Além disso, como as ideias do autor podem ser transmitidas de forma abstracta, por meio de código universal de escrita, ele pode compor para uma orquestra de 50 instrumentos; não tem de tocar ele próprio todos os instrumentos ao mesmo tempo, para mostrar o que quer dizer – tal como o arquitecto não tem de construir a casa para mostrar o seu projecto ao cliente.3
Resumindo, a música abstracta oferece a capacidade de desenvolver ideias musicais e transmiti-las de forma abstracta; daí que seja possível compor música mesmo depois de ser atacado de surdez.

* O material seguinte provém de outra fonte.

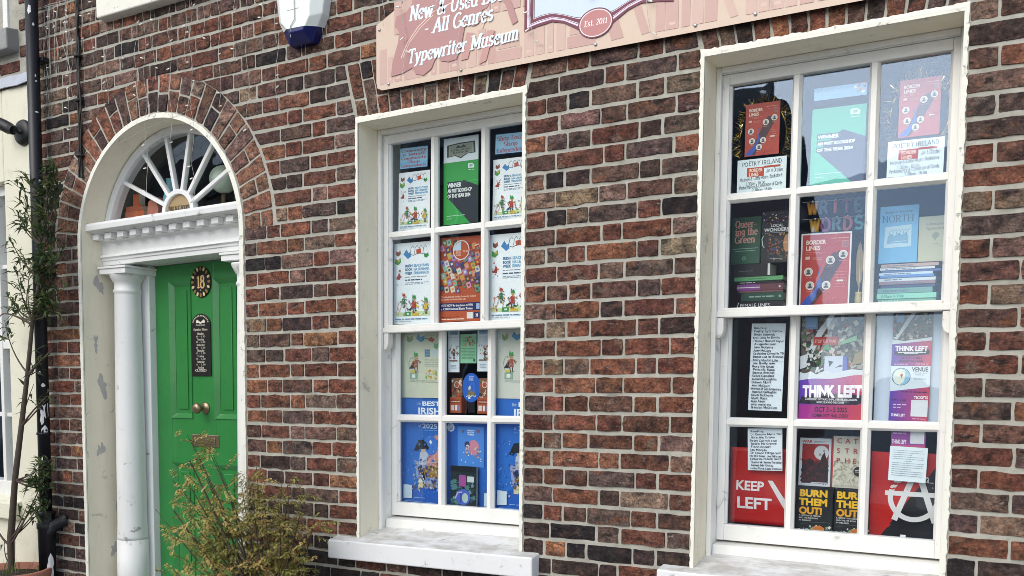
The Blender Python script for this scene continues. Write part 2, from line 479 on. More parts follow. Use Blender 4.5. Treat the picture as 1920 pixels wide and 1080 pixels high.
G = {  # advance, strokes, serif positions
    'A': (.80, [L(.05, 0, .40, 1), L(.40, 1, .75, 0), L(.19, .36, .61, .36)], [(.05, 0), (.75, 0)]),
    'B': (.72, [L(.14, 0, .14, 1), L(.14, 1, .36, 1) + arc(.36, .76, .24, .24, 90, -90) + L(.14, .52), L(.14, .52, .38, .52) + arc(.38, .26, .27, .26, 90, -90) + L(.14, 0)], [(.1, 0), (.1, 1)]),
    'C': (.74, [arc(.42, .5, .36, .5, 50, 310, 16)], []),
    'D': (.78, [L(.14, 0, .14, 1), L(.14, 1, .32, 1) + arc(.32, .5, .38, .5, 90, -90, 12) + L(.14, 0)], [(.1, 0), (.1, 1)]),
    'E': (.66, [L(.14, 0, .14, 1), L(.14, 1, .58, 1, .58, .86), L(.14, .52, .48, .52), L(.14, 0, .60, 0, .60, .16)], [(.1, 0), (.1, 1)]),
    'F': (.62, [L(.14, 0, .14, 1), L(.14, 1, .56, 1, .56, .86), L(.14, .52, .46, .52)], [(.14, 0), (.1, 1)]),
    'G': (.80, [arc(.42, .5, .36, .5, 50, 345, 16), L(.76, .38, .76, .08), L(.52, .42, .84, .42)], []),
    'H': (.84, [L(.14, 0, .14, 1), L(.70, 0, .70, 1), L(.14, .52, .70, .52)], [(.14, 0), (.14, 1), (.70, 0), (.70, 1)]),
    'I': (.38, [L(.19, 0, .19, 1)], [(.19, 0), (.19, 1)]),
    'J': (.5, [L(.34, 1, .34, .2) + arc(.18, .2, .16, .2, 0, -150)], [(.34, 1)]),
    'K': (.78, [L(.14, 0, .14, 1), L(.68, 1, .16, .45), L(.30, .58, .70, 0)], [(.14, 0), (.14, 1), (.7, 0), (.66, 1)]),
    'L': (.62, [L(.14, 0, .14, 1), L(.14, 0, .58, 0, .58, .18)], [(.14, 1), (.1, 0)]),
    'M': (.98, [L(.14, 0, .14, 1), L(.14, 1, .49, .2), L(.49, .2, .84, 1), L(.84, 1, .84, 0)], [(.14, 0), (.84, 0), (.1, 1), (.88, 1)]),
    'N': (.84, [L(.14, 0, .14, 1), L(.14, 1, .70, 0), L(.70, 0, .70, 1)], [(.14, 0), (.10, 1), (.70, 1)]),
    'O': (.84, [arc(.42, .5, .36, .5, 90, 450, 20)], []),
    'P': (.68, [L(.14, 0, .14, 1), L(.14, 1, .36, 1) + arc(.36, .73, .26, .27, 90, -90) + L(.14, .46)], [(.14, 0), (.1, 1)]),
    'Q': (.84, [arc(.42, .5, .36, .5, 90, 450, 20), L(.46, .2, .78, -.14)], []),
    'R': (.76, [L(.14, 0, .14, 1), L(.14, 1, .36, 1) + arc(.36, .75, .25, .25, 90, -90) + L(.14, .5), L(.36, .5, .70, 0)], [(.14, 0), (.1, 1), (.7, 0)]),
    'S': (.64, [arc(.33, .75, .22, .25, 30, 270, 10) + arc(.33, .25, .25, .25, 90, -150, 10)], []),
    'T': (.74, [L(.37, 0, .37, 1), L(.05, .84, .05, 1, .69, 1, .69, .84)], [(.37, 0)]),
    'U': (.82, [L(.14, 1, .14, .3) + arc(.41, .3, .27, .3, 180, 360) + L(.68, .3, .68, 1)], [(.14, 1), (.68, 1)]),
    'V': (.78, [L(.05, 1, .39, 0), L(.39, 0, .73, 1)], [(.05, 1), (.73, 1)]),
    'W': (1.1, [L(.05, 1, .30, 0), L(.30, 0, .55, .9), L(.55, .9, .80, 0), L(.80, 0, 1.05, 1)], [(.05, 1), (1.05, 1)]),
    'X': (.76, [L(.08, 1, .68, 0), L(.68, 1, .08, 0)], []),
    'Y': (.74, [L(.05, 1, .37, .48, .37, 0), L(.69, 1, .37, .48)], [(.37, 0), (.05, 1), (.69, 1)]),
    'Z': (.7, [L(.08, 1, .62, 1, .08, 0, .62, 0)], []),
    'a': (.60, [arc(.28, .48, .19, .2, 150, 0, 6) + L(.47, .48, .47, 0), arc(.26, .2, .2, .2, 70, 340, 10) + L(.47, .15)], [(.51, 0)]),
    'b': (.64, [L(.13, 0, .13, 1), arc(.33, .34, .23, .34, 160, -160, 14)], [(.1, 1)]),
    'c': (.54, [arc(.31, .34, .24, .34, 50, 310, 12)], []),
    'd': (.66, [L(.51, 0, .51, 1), arc(.30, .34, .23, .34, 20, 340, 14)], [(.46, 1), (.54, 0)]),
    'e': (.58, [L(.09, .36, .50, .36) + arc(.30, .36, .22, .32, 0, 180, 8) + arc(.31, .32, .23, .32, 180, 320, 8)], []),
    'f': (.42, [L(.18, 0, .18, .76) + arc(.34, .78, .16, .22, 180, 60, 5), L(.03, .66, .38, .66)], [(.18, 0)]),
    'g': (.62, [arc(.28, .40, .21, .28, 0, 360, 14), L(.50, .66, .50, -.06) + arc(.29, -.06, .21, .2, 0, -150, 8)], []),
    'h': (.68, [L(.14, 0, .14, 1), arc(.34, .44, .2, .24, 170, 0, 8) + L(.54, .44, .54, 0)], [(.14, 0), (.10, 1), (.54, 0)]),
    'i': (.34, [L(.17, 0, .17, .68), L(.17, .84, .17, .98)], [(.17, 0), (.13, .67)]),
    'j': (.32, [L(.18, .68, .18, -.1) + arc(.05, -.1, .13, .14, 0, -120, 5), L(.18, .84, .18, .98)], []),
    'k': (.64, [L(.14, 0, .14, 1), L(.54, .68, .16, .3), L(.26, .4, .56, 0)], [(.14, 0), (.10, 1), (.56, 0)]),
    'l': (.34, [L(.17, 0, .17, 1)], [(.17, 0), (.13, 1)]),
    'm': (1.0, [L(.14, 0, .14, .68), arc(.32, .44, .18, .24, 170, 0, 7) + L(.50, .44, .50, 0), arc(.68, .44, .18, .24, 170, 0, 7) + L(.86, .44, .86, 0)], [(.14, 0), (.10, .67), (.50, 0), (.86, 0)]),
    'n': (.68, [L(.14, 0, .14, .68), arc(.34, .44, .2, .24, 170, 0, 8) + L(.54, .44, .54, 0)], [(.14, 0), (.10, .67), (.54, 0)]),
    'o': (.62, [arc(.31, .34, .24, .34, 90, 450, 16)], []),
    'p': (.66, [L(.14, -.3, .14, .68), arc(.34, .34, .23, .34, 160, -160, 14)], [(.14, -.3), (.10, .67)]),
    'q': (.64, [L(.50, -.3, .50, .68), arc(.29, .34, .22, .34, 20, 340, 14)], [(.5, -.3)]),
    'r': (.50, [L(.15, 0, .15, .68), arc(.36, .42, .21, .26, 170, 60, 6)], [(.15, 0), (.11, .67)]),
    's': (.52, [arc(.26, .51, .16, .17, 30, 270, 8) + arc(.26, .17, .18, .17, 90, -150, 8)], []),
    't': (.42, [L(.19, .92, .19, .18) + arc(.33, .18, .14, .18, 180, 300, 5), L(.04, .66, .38, .66)], []),
    'u': (.68, [L(.13, .68, .13, .24) + arc(.33, .24, .2, .24, 180, 350, 8), L(.53, .68, .53, 0)], [(.10, .67), (.50, .67), (.57, 0)]),
    'v': (.60, [L(.06, .68, .30, 0), L(.30, 0, .54, .68)], [(.06, .67), (.54, .67)]),
    'w': (.88, [L(.05, .68, .24, 0), L(.24, 0, .44, .62), L(.44, .62, .63, 0), L(.63, 0, .82, .68)], [(.05, .67), (.82, .67)]),
    'x': (.6, [L(.08, .68, .52, 0), L(.52, .68, .08, 0)], []),
    'y': (.62, [L(.07, .68, .31, .02), L(.55, .68, .25, -.2, .08, -.28)], [(.07, .67), (.55, .67)]),
    'z': (.54, [L(.08, .68, .46, .68, .08, 0, .46, 0)], []),
    '0': (.64, [arc(.32, .5, .24, .5, 90, 450, 18)], []), '1': (.46, [L(.08, .8, .26, 1, .26, 0)], [(.26, 0)]),
    '2': (.6, [arc(.3, .73, .22, .27, 160, -30, 8) + L(.06, 0, .54, 0)], []),
    '3': (.6, [arc(.28, .76, .22, .24, 140, -90, 8) + arc(.28, .26, .25, .26, 90, -140, 8)], []),
    '4': (.62, [L(.42, 0, .42, 1, .05, .3, .58, .3)], []), '5': (.6, [L(.5, 1, .14, 1, .11, .56) + arc(.28, .32, .24, .32, 120, -140, 10)], []),
    '6': (.62, [arc(.32, .3, .24, .3, 90, 450, 14), L(.1, .36, .18, .75, .44, 1)], []), '7': (.58, [L(.06, 1, .52, 1, .2, 0)], []),
    '8': (.62, [arc(.31, .76, .2, .24, 90, 450, 14), arc(.31, .27, .25, .27, 90, 450, 14)], []), '9': (.62, [arc(.3, .7, .23, .3, 90, 450, 14), L(.53, .66, .42, .2, .2, 0)], []),
    '&': (.90, [L(.82, 0, .24, .72) + arc(.36, .82, .14, .17, 200, -20, 8) + L(.50, .74, .18, .40) + arc(.32, .22, .22, .22, 150, 300, 7) + L(.62, .14, .80, .48)], [(.8, .48)]),
    '-': (.5, [L(.08, .36, .42, .36)], []), '.': (.28, [L(.12, .0, .12, .14)], []), ',': (.28, [L(.14, .1, .08, -.14)], []),
    ':': (.28, [L(.12, 0, .12, .14), L(.12, .5, .12, .64)], []), "'": (.2, [L(.1, .8, .1, 1)], []), '!': (.3, [L(.15, 1, .15, .3), L(.15, 0, .15, .14)], []),
    '/': (.4, [L(.02, -.1, .36, 1)], []), ' ': (.36, [], []),
}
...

A expressão escrita do pensamento do compositor é uma coisa muda, que necessita de um intérprete para ser reificada e adquirir vida plena. Este intérprete pode ser o autor ou qualquer outra pessoa; entre o pensamento do autor e o público ouvinte, a música abstracta necessita de um mediador. Uma partitura é música morta, por assim dizer, e a mediação viva é o contraponto da abstracção musical; compete ao mediador transformar a obra abstracta num objecto sonoro concreto, audível.

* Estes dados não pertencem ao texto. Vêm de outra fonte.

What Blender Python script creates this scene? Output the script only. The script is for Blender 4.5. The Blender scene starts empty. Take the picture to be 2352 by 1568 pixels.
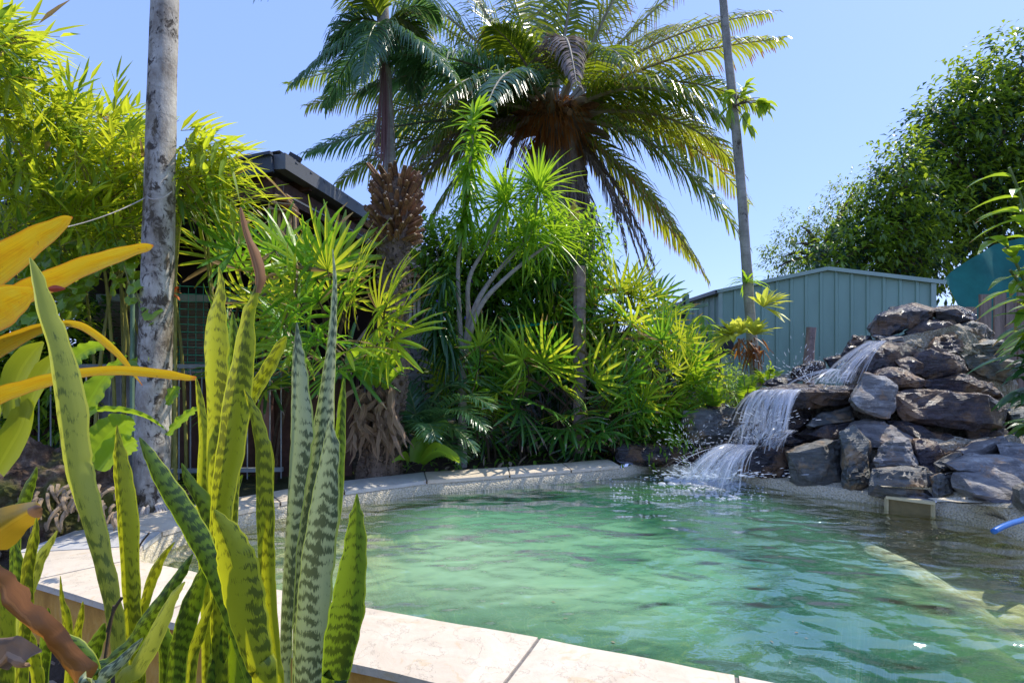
import bpy, bmesh, math, random
from mathutils import Vector, Matrix, noise
V = Vector
R = random.Random(11)
sc = bpy.context.scene
COL = sc.collection
F = 1250.0; HX = 1176.0; HY = 830.0; CH = 1.12      # calibration of the lens against the photograph

def P(vx, vy, D):
    return V(((vx-HX)/F*D, D, CH-(vy-HY)/F*D))
def G(vx, vy, z):
    return P(vx, vy, (CH-z)*F/(vy-HY))
def lerp(a, b, t): return a+(b-a)*t
def U(a, b): return R.uniform(a, b)
UP = V((0, 0, 1))

# ------------------------------------------------------------------ camera
cam = bpy.data.cameras.new('camera'); camo = bpy.data.objects.new('camera', cam); COL.objects.link(camo)
camo.location = (0, 0, CH); camo.rotation_euler = (math.radians(90), 0, 0)
cam.sensor_width = 36; cam.lens = F/2352*36; cam.shift_y = (HY-784)/2352; cam.clip_start = .05; cam.clip_end = 2000
sc.camera = camo

# ------------------------------------------------------------------ light
SUN_AZ = 60; SUN_EL = 54
sd = V((math.sin(math.radians(SUN_AZ))*math.cos(math.radians(SUN_EL)), math.cos(math.radians(SUN_AZ))*math.cos(math.radians(SUN_EL)), math.sin(math.radians(SUN_EL))))
sl = bpy.data.lights.new('sun', 'SUN'); sl.energy = 5.0; sl.angle = math.radians(.5); sl.color = (1, .94, .82)
so = bpy.data.objects.new('sun', sl); COL.objects.link(so); so.rotation_euler = sd.to_track_quat('Z', 'Y').to_euler()
w = bpy.data.worlds.new('World'); sc.world = w; w.use_nodes = True
nt = w.node_tree; bg = nt.nodes['Background']
sky = nt.nodes.new('ShaderNodeTexSky'); sky.sky_type = 'NISHITA'; sky.sun_disc = False
sky.sun_elevation = math.radians(SUN_EL); sky.sun_rotation = math.radians(SUN_AZ)
sky.altitude = 0; sky.air_density = 1.0; sky.dust_density = .6; sky.ozone_density = 2.0
mixs = nt.nodes.new('ShaderNodeMix'); mixs.data_type = 'RGBA'; mixs.inputs['Factor'].default_value = .45
nt.links.new(sky.outputs[0], mixs.inputs['A']); mixs.inputs['B'].default_value = (3.7, 5.8, 13.5, 1)
nt.links.new(mixs.outputs['Result'], bg.inputs[0]); bg.inputs[1].default_value = .15
sc.view_settings.view_transform = 'Standard'; sc.view_settings.look = 'None'; sc.view_settings.exposure = 0

# ------------------------------------------------------------------ node helper
class NT:
    def __init__(s, name):
        s.m = bpy.data.materials.new(name); s.m.use_nodes = True; s.t = s.m.node_tree; s.t.nodes.clear()
        s.out = s.n('OutputMaterial')
    def n(s, typ, **kw):
        nd = s.t.nodes.new('ShaderNode'+typ)
        for k, v in kw.items(): setattr(nd, k, v)
        return nd
    def l(s, a, b): s.t.links.new(a, b)
    def coords(s, which='Object', scale=(1, 1, 1), rot=(0, 0, 0)):
        tc = s.n('TexCoord'); mp = s.n('Mapping'); s.l(tc.outputs[which], mp.inputs['Vector'])
        mp.inputs['Scale'].default_value = scale; mp.inputs['Rotation'].default_value = rot
        return mp.outputs[0]
    def noise(s, vec, scale, detail=4, rough=.55, dist=0):
        nd = s.n('TexNoise'); nd.inputs['Scale'].default_value = scale; nd.inputs['Detail'].default_value = detail
        nd.inputs['Roughness'].default_value = rough; nd.inputs['Distortion'].default_value = dist
        if vec is not None: s.l(vec, nd.inputs['Vector'])
        return nd.outputs['Fac']
    def voro(s, vec, scale, feature='F1'):
        nd = s.n('TexVoronoi', feature=feature); nd.inputs['Scale'].default_value = scale
        s.l(vec, nd.inputs['Vector']); return nd.outputs['Distance']
    def ramp(s, fac, stops):
        r = s.n('ValToRGB'); e = r.color_ramp.elements
        while len(e) < len(stops): e.new(.5)
        for el, (p, c) in zip(e, stops):
            el.position = p; el.color = tuple(c)+((1,) if len(c) == 3 else ()) if not isinstance(c, (int, float)) else (c, c, c, 1)
        s.l(fac, r.inputs[0]); return r.outputs[0]
    def mix(s, f, a, b, mode='MIX'):
        m = s.n('Mix', data_type='RGBA', blend_type=mode)
        for k, x in (('Factor', f), ('A', a), ('B', b)):
            if isinstance(x, (int, float)): m.inputs[k].default_value = x if k == 'Factor' else (x, x, x, 1)
            elif isinstance(x, tuple): m.inputs[k].default_value = x+(1,)
            else: s.l(x, m.inputs[k])
        return m.outputs['Result']
    def math(s, op, a, b=0, c=0):
        m = s.n('Math', operation=op)
        for i, x in enumerate((a, b, c)):
            if isinstance(x, (int, float)): m.inputs[i].default_value = x
            else: s.l(x, m.inputs[i])
        return m.outputs[0]
    def bump(s, h, strength=.4, dist=.02):
        b = s.n('Bump'); b.inputs['Strength'].default_value = strength; b.inputs['Distance'].default_value = dist
        s.l(h, b.inputs['Height']); return b.outputs[0]
    def pbr(s, col, rough=.7, bump=None, spec=.4, metal=0, coat=0):
        p = s.n('BsdfPrincipled')
        if isinstance(col, tuple): p.inputs['Base Color'].default_value = col+(1,)
        else: s.l(col, p.inputs['Base Color'])
        if isinstance(rough, (int, float)): p.inputs['Roughness'].default_value = rough
        else: s.l(rough, p.inputs['Roughness'])
        p.inputs['Specular IOR Level'].default_value = spec; p.inputs['Metallic'].default_value = metal
        p.inputs['Coat Weight'].default_value = coat
        if bump is not None: s.l(bump, p.inputs['Normal'])
        return p
    def done(s, sh):
        s.l(sh.outputs[0], s.out.inputs[0]); return s.m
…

O que é a música concreta?
Essa invenção extraordinária que é a música abstracta acarreta, no entanto, uma factura: os sons utilizados pelo compositor e a estruturação desses sons têm de obedecer a certas regras; essas regras constrangem, reduzem a utilização da riqueza virtual que a natureza, a sociedade e a imaginação põem à nossa disposição. A música torna-se assim uma espécie de visão matemática do mundo, e como tal (entre outras perspectivas possíveis) foi estudada desde a Grécia Antiga.[2]

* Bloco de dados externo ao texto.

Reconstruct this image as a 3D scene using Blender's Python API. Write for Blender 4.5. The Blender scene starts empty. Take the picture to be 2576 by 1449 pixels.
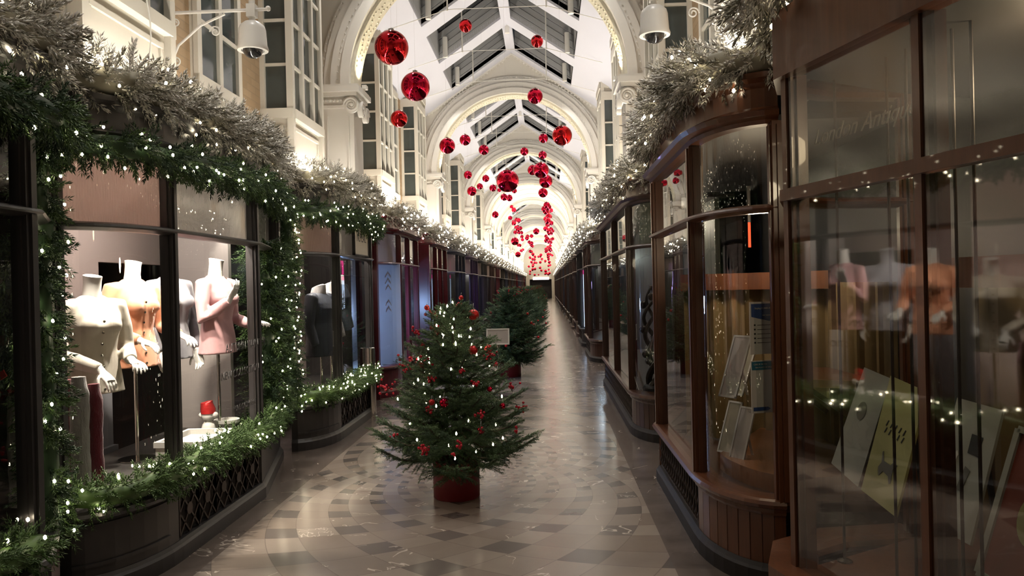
import bpy, bmesh, math, random
import numpy as np
from mathutils import Vector, Matrix

PI = math.pi
R = math.radians
scene = bpy.context.scene
COL = scene.collection
rnd = random.Random(7)
nrng = np.random.default_rng(11)

# ------------------------------------------------------------------ camera
F_PX = 1950.0
cam_data = bpy.data.cameras.new('camera')
cam_data.sensor_width = 36.0
cam_data.lens = F_PX / 2576 * 36.0
cam_data.clip_start = 0.05
cam_data.clip_end = 400
cam = bpy.data.objects.new('camera', cam_data)
COL.objects.link(cam)
EYE = Vector((0, 0, 1.65))
CAM_M = Matrix.Rotation(R(2.56), 4, 'Z') @ Matrix.Rotation(R(90 - 0.19), 4, 'X') @ Matrix.Rotation(R(-1.35), 4, 'Z')
cam.matrix_world = Matrix.Translation(EYE) @ CAM_M
scene.camera = cam

# ------------------------------------------------------------------ world, exposure
scene.view_settings.view_transform = 'Standard'
scene.view_settings.look = 'None'
scene.view_settings.exposure = 0.30
scene.view_settings.gamma = 1.0
world = bpy.data.worlds.new('night')
scene.world = world
world.use_nodes = True
bg = world.node_tree.nodes['Background']
bg.inputs[0].default_value = (0.010, 0.011, 0.014, 1)
bg.inputs[1].default_value = 1.0
cy = scene.cycles
cy.max_bounces = 7
cy.diffuse_bounces = 3
cy.glossy_bounces = 4
cy.transmission_bounces = 4
cy.transparent_max_bounces = 10
cy.caustics_reflective = False
cy.caustics_refractive = False
cy.sample_clamp_indirect = 4.0
cy.use_adaptive_sampling = True
cy.adaptive_threshold = 0.04

# ------------------------------------------------------------------ the lane: XC is its middle, w counts from there
XC = -0.70
WALL = 2.25          # upper wall
FLAT = 1.61          # flat front of a bay window
START = 1.95         # where a bay begins, at the recess
Y_END = 92.0
MODULES = [2.3 + 8 * k for k in range(0, 12)]   # an arch stands at each of these depths

def lamp_strip(y, side, length, watts, color, tilt=-4):
    d = bpy.data.lights.new('cornice_uplight', 'AREA')
    d.shape = 'RECTANGLE'; d.size = 0.06; d.size_y = length
    d.energy = watts; d.color = color
    o = bpy.data.objects.new('cornice_uplight', d)
    o.location = (XC + side * 1.72, y, 2.88)
    o.rotation_euler = (PI, R(-tilt) * side, 0)
    COL.objects.link(o)
    return o

WARM = (1.0, 0.91, 0.78)
COOL = (0.93, 0.94, 1.0)
for k, z0 in enumerate(MODULES[:-1]):
    far = k >= 4
    for side in (-1, 1):
        if k == 0:
            lamp_strip(z0 + 4.0 , side, 7.4, 82, WARM)
        else:
            lamp_strip(z0 + 4.0, side, 7.2, (0, 165, 165, 230, 330, 360, 360, 330, 330, 330, 330)[k], WARM)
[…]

Na primeira década do século XX, o movimento futurista rompeu este espartilho, denunciando o facto de a música clássica já não ter a capacidade de exprimir a realidade urbana envolvente e propondo a utilização do universo sonoro urbano para discorrer sobre a contemporaneidade. Mas isso só algumas décadas depois seria passível de ser feito em larga escala, graças à invenção e comercialização da panóplia electroacústica. O gravador permite-nos recolectar pedaços da realidade sonora, recortá-la, transformá-la e remontá-la para criar uma nova realidade.
Temos portanto o nascimento de uma nova arte do som capaz de utilizar todas as variantes sonoras da realidade envolvente, capaz até de criar sons alheios à natureza.
Mas, também neste caso, há na música concreta uma factura a pagar: não é possível manter o papel do mediador-intérprete. Jamais será possível repetir a mesma gravação, com os mesmos pássaros, à mesma hora e no mesmo lugar. Jamais será possível reproduzir a forma como o autor manipulou os circuitos de um sintetizador, num determinado dia: a maior parte das vezes o próprio autor não consegue produzir duas vezes seguidas o mesmo som no sintetizador – ou o regista logo ali ou o perde para sempre. Por outras palavras, há um factor de experimentação e vivência pessoal intransmissível, não mediatizável, que define a produção da música concreta. Este factor influi, obviamente, na natureza da música assim produzida, mas esse é outro assunto de que não trataremos aqui.
Na música concreta, o acto de criação e experimentação faz parte da própria obra, com exclusão do mediador-intérprete. Ouso afirmar que só existe acto criativo pleno na música concreta quando existe acto experimental. E quando os dois coincidem, a obra está feita, acabada, com exclusão do intérprete-recriador.
Então como é que a obra chega ao ouvinte? Graças aos meios de reprodução, isto é, aos próprios meios técnicos que permitiram ao autor trabalhar – e aí o ciclo fecha-se: o mediador/intérprete da música concreta é a panóplia técnica; é um mediador fundado na inteligência técnica e científica, mas inanimado; exclui o trinómio clássico autor-intérprete-público, reduzindo-o a duas entidades: o autor e o ouvinte. O ouvinte, por sua vez, só pode reinterpretar a obra se aceitar o dado fundamental em que ela assenta: a experimentação.